DATASET ROWS:
╔══

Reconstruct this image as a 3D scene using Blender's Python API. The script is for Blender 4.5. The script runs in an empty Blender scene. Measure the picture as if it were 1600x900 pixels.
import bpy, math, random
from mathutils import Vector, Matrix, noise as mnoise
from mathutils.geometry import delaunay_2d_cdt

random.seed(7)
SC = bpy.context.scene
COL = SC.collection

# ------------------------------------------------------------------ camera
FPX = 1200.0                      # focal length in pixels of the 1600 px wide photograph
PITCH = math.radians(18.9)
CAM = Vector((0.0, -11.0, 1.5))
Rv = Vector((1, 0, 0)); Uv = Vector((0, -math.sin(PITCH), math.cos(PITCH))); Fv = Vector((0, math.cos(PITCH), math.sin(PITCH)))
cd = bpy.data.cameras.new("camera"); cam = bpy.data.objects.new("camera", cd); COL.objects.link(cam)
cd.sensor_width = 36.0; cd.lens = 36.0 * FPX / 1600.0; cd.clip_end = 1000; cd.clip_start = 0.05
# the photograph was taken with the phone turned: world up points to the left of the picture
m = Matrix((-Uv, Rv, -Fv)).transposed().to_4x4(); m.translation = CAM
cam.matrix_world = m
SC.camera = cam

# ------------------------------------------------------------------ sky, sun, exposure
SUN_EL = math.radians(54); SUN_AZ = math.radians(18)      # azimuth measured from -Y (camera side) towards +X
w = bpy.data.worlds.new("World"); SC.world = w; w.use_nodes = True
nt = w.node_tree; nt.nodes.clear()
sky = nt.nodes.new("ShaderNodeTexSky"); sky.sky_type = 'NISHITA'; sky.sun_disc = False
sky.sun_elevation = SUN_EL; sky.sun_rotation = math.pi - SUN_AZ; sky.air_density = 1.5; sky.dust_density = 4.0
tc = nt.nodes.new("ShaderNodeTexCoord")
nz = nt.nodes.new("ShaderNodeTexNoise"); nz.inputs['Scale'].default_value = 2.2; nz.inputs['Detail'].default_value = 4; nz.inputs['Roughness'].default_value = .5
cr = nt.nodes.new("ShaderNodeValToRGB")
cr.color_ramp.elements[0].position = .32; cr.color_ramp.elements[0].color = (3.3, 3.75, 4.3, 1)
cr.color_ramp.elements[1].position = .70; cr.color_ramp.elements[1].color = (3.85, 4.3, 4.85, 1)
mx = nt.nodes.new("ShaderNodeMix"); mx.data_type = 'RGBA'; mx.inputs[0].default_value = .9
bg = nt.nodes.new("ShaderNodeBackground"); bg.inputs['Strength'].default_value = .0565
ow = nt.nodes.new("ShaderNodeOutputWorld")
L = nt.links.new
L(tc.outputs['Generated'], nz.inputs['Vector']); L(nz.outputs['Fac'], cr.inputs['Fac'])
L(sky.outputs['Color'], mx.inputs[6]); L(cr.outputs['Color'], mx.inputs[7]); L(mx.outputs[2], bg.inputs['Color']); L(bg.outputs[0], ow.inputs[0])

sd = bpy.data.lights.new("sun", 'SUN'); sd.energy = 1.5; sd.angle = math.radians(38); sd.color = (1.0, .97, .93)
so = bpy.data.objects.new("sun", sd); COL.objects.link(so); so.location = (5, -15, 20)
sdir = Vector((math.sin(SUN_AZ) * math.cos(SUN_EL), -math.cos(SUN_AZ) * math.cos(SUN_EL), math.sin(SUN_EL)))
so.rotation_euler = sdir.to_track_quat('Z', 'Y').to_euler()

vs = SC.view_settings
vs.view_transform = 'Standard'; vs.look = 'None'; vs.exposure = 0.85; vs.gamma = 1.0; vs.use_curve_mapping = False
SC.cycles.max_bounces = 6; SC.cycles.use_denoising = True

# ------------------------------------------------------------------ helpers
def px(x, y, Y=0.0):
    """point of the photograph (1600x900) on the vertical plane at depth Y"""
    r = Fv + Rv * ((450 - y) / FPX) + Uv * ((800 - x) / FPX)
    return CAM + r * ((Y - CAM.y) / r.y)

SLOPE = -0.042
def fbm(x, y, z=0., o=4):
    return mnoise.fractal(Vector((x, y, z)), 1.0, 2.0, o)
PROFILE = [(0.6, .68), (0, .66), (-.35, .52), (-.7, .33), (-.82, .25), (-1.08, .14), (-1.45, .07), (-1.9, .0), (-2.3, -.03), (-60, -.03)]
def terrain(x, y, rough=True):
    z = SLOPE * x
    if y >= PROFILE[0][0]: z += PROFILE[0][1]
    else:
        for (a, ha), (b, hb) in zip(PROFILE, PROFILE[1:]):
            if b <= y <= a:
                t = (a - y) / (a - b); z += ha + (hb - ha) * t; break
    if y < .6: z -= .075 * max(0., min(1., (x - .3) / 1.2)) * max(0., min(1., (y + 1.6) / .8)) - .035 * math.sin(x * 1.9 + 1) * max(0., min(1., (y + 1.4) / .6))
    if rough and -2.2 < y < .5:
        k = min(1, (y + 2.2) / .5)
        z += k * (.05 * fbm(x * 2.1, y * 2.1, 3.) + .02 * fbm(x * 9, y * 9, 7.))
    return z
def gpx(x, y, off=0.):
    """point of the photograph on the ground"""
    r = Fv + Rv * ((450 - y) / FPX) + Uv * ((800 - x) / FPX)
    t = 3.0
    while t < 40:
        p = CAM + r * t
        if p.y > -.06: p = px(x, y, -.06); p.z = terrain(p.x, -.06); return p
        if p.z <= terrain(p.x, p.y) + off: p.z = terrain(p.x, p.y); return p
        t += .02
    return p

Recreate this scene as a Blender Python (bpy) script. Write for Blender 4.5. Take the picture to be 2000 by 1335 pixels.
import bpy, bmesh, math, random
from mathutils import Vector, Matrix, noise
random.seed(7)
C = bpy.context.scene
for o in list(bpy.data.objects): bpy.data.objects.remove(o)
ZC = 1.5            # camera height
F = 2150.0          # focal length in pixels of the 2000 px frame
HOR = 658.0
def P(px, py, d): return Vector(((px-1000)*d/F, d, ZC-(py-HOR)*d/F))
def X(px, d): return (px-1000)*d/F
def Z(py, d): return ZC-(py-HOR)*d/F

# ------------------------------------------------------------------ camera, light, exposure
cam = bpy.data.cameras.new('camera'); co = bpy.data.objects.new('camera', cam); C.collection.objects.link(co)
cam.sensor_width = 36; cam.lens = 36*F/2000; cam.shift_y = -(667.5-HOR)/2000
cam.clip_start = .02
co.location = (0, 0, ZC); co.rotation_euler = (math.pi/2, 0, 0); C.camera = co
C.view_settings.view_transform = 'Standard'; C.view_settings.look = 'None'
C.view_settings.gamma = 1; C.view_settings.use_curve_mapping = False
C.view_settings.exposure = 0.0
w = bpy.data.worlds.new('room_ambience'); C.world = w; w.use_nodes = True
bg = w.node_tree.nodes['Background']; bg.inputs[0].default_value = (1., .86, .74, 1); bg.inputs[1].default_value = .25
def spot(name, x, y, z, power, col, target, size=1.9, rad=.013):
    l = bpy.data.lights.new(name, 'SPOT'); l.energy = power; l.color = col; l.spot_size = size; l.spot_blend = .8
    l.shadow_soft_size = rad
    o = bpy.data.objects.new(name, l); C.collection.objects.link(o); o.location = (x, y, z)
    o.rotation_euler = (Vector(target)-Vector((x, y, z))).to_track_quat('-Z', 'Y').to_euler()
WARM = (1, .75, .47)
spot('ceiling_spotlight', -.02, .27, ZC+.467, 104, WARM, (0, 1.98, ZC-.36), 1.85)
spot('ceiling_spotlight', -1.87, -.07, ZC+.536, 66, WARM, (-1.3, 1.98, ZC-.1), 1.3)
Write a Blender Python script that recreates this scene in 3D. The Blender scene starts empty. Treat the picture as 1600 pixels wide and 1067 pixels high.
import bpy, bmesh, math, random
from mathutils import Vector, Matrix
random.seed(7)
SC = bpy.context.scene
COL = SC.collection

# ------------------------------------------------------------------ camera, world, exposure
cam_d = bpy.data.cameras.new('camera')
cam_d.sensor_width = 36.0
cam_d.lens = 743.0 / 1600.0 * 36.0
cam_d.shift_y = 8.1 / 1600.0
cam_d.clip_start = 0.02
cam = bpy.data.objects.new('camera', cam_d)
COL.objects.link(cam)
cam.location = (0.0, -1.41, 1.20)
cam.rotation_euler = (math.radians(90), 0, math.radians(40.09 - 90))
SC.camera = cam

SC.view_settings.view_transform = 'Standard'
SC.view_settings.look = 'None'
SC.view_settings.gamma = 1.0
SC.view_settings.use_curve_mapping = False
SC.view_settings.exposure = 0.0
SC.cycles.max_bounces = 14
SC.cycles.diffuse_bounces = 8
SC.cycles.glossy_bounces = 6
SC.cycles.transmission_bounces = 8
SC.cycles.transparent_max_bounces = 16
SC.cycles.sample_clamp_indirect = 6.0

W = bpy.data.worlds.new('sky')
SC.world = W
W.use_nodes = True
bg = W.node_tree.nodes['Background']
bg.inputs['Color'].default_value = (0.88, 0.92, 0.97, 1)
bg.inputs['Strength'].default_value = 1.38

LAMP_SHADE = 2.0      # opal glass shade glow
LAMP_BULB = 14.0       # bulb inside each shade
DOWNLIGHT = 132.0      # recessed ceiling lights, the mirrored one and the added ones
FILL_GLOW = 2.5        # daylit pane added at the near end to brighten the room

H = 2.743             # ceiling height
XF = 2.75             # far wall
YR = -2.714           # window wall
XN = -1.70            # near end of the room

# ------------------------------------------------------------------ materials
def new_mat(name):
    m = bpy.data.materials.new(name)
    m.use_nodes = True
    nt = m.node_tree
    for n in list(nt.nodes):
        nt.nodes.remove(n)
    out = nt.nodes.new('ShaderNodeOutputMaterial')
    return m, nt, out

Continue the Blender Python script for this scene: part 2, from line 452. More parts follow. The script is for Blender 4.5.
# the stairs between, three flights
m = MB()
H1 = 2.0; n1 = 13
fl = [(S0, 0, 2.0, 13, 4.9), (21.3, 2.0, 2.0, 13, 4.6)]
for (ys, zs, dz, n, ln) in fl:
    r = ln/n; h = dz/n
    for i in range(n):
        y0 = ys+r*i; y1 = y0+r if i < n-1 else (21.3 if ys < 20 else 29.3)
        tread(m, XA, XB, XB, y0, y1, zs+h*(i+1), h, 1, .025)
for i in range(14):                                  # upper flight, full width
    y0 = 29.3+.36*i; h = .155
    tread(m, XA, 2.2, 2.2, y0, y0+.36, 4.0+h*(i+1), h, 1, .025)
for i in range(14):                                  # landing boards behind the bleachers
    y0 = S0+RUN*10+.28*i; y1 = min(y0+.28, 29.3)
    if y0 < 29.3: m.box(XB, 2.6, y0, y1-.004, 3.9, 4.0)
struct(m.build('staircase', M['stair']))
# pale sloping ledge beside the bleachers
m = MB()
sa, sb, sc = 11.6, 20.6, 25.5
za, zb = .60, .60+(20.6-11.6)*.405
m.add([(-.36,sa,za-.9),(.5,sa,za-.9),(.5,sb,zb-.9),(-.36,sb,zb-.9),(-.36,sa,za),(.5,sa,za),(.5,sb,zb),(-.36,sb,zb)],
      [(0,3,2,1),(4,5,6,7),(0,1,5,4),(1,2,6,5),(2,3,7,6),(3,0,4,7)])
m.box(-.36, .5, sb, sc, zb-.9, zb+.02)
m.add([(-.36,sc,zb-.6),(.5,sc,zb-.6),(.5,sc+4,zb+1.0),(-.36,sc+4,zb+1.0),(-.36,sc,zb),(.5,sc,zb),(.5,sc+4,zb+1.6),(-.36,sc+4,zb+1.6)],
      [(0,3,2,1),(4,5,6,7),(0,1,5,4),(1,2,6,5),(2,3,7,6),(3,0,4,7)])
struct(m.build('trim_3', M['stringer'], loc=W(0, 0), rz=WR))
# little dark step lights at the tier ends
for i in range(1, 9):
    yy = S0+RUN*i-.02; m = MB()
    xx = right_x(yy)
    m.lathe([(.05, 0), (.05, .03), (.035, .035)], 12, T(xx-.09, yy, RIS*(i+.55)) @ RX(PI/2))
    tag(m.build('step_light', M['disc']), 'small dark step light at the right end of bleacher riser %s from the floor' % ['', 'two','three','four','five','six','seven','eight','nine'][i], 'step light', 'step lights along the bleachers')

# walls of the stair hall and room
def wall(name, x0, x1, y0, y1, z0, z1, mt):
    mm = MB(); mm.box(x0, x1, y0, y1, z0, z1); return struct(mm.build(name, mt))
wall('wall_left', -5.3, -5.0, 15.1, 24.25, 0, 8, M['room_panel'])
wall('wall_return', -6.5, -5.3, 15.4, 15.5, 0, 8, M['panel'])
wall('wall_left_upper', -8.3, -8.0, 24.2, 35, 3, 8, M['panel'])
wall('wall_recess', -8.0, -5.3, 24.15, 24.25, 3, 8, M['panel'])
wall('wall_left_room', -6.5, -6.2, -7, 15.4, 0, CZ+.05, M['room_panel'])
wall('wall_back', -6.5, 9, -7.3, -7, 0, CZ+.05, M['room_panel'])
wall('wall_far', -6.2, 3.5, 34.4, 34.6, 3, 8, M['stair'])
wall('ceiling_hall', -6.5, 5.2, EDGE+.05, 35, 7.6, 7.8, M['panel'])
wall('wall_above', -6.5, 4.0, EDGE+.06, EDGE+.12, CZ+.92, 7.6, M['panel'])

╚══

GIVEN TASK:
Transcribe word for word the lines from the one holding "Write a Blender" through the one holding "return m, nt, out". Include both, and add nothing.

FULL RESPONSE:
Write a Blender Python script that recreates this scene in 3D. The Blender scene starts empty. Treat the picture as 1600 pixels wide and 1067 pixels high.
import bpy, bmesh, math, random
from mathutils import Vector, Matrix
random.seed(7)
SC = bpy.context.scene
COL = SC.collection

# ------------------------------------------------------------------ camera, world, exposure
cam_d = bpy.data.cameras.new('camera')
cam_d.sensor_width = 36.0
cam_d.lens = 743.0 / 1600.0 * 36.0
cam_d.shift_y = 8.1 / 1600.0
cam_d.clip_start = 0.02
cam = bpy.data.objects.new('camera', cam_d)
COL.objects.link(cam)
cam.location = (0.0, -1.41, 1.20)
cam.rotation_euler = (math.radians(90), 0, math.radians(40.09 - 90))
SC.camera = cam

SC.view_settings.view_transform = 'Standard'
SC.view_settings.look = 'None'
SC.view_settings.gamma = 1.0
SC.view_settings.use_curve_mapping = False
SC.view_settings.exposure = 0.0
SC.cycles.max_bounces = 14
SC.cycles.diffuse_bounces = 8
SC.cycles.glossy_bounces = 6
SC.cycles.transmission_bounces = 8
SC.cycles.transparent_max_bounces = 16
SC.cycles.sample_clamp_indirect = 6.0

W = bpy.data.worlds.new('sky')
SC.world = W
W.use_nodes = True
bg = W.node_tree.nodes['Background']
bg.inputs['Color'].default_value = (0.88, 0.92, 0.97, 1)
bg.inputs['Strength'].default_value = 1.38

LAMP_SHADE = 2.0      # opal glass shade glow
LAMP_BULB = 14.0       # bulb inside each shade
DOWNLIGHT = 132.0      # recessed ceiling lights, the mirrored one and the added ones
FILL_GLOW = 2.5        # daylit pane added at the near end to brighten the room

H = 2.743             # ceiling height
XF = 2.75             # far wall
YR = -2.714           # window wall
XN = -1.70            # near end of the room

# ------------------------------------------------------------------ materials
def new_mat(name):
    m = bpy.data.materials.new(name)
    m.use_nodes = True
    nt = m.node_tree
    for n in list(nt.nodes):
        nt.nodes.remove(n)
    out = nt.nodes.new('ShaderNodeOutputMaterial')
    return m, nt, out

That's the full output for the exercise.